2.Dünya savaşının bitiminden sonra 27 ekim 1961’de bu noktada karşı karşıya gelen Sovyetler Birliği ve ABD asker ve panzerleri 16 saat boyunca tek bir kurşun atmadan karşılıklı beklemişlerdir. O tarihte atılacak tek kurşunun 3. Dünya Savaşının başlangıcı olacağı düşünülmektedir. Söz konusu gerginlik, zamanın ABD başkanı J. F. Kennedy nin sovyet başkanıyla yaptığı görüşmeler sonucunda giderilmiştir.
Soğuk Savaş’ın diğer kalıntıları olarak ise bariyerler, geçiş noktası sinyal sistemi ve Berlin Duvarı anıtı bu alanda sergileniyor. Buradaki ABD sektörüne ait kontrol kulübesi orijinal değildir, orijinali Müttefikler Müzesinde’dir.
Berlin duvarı kalıntıları bu noktanın az ilerisinde. Geçmişte yaşananların izlerini görmek sizleri hüzünlendirebilir.

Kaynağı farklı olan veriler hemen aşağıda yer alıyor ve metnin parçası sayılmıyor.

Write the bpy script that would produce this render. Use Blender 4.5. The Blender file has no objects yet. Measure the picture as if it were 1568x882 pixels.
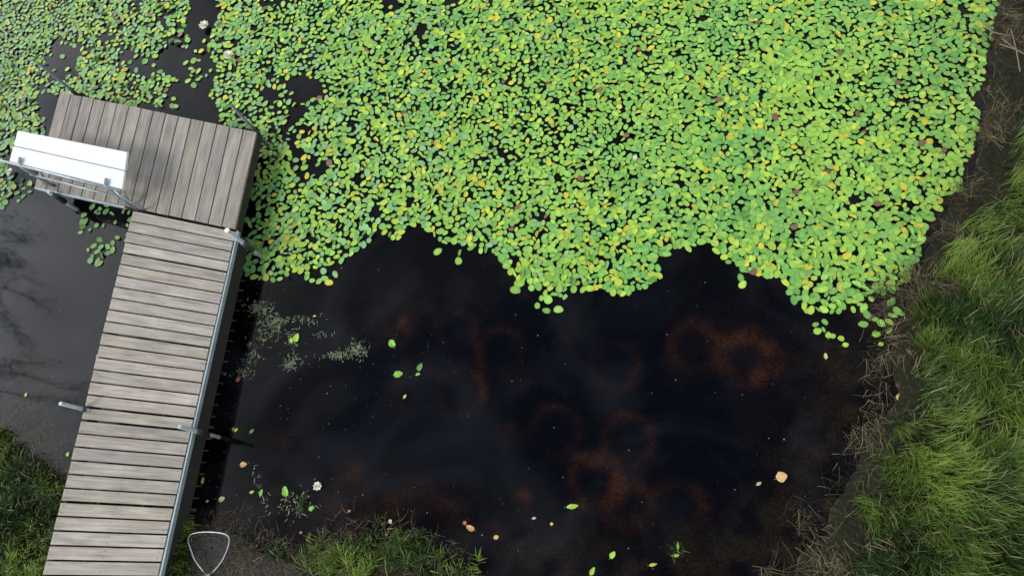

Branderburg kapısına gece gitmiştik ancak gündüz gitmesek olmazdı.
Sonra hemen yan taraftaki Yahudi anıtını gezdik.
Anıtın yan sokağında Monster burger var kesinlikle tavsiye ederiz sosisleri çok lezzetli öğle yemeğinizi burada yiyebilir birşeyler içerek mola verebilirsiniz.
Elimizdeki haritadan postaneyi bulduk ve artık klasik hale gelen kendimize bir kart attık
Berlin duvarının asıl ve en büyük kalıntısı Ostbahnhof da. Metro ile aktarma yaparak yaklaşık 20 dk da buraya ulaştık. Burası East side gallery olarak da anılıyor. Nehrin kenarındaki duvarlar boyanarak bir açık hava müzesine dönüştürülmüş. Hemen hemen hepsiyle fotoğraf çektirmek isteyeceksiniz insanlar fotoğraf çektirmek için zaman zaman birbirlerini beklemek zorunda kalıyorlar.
Duvarın bitiminden sağa doğru devam edip köprüyü geçtiğinizde kendinizi Kreuzberg de bulursunuz.
–Binadaki hoşgeldiniz yazısına dikkat–
Burası Türklerin yoğun yaşadığı bölgelerden biri hava oldukça soğuktu ve uzun bir yürüyüş yapmıştık.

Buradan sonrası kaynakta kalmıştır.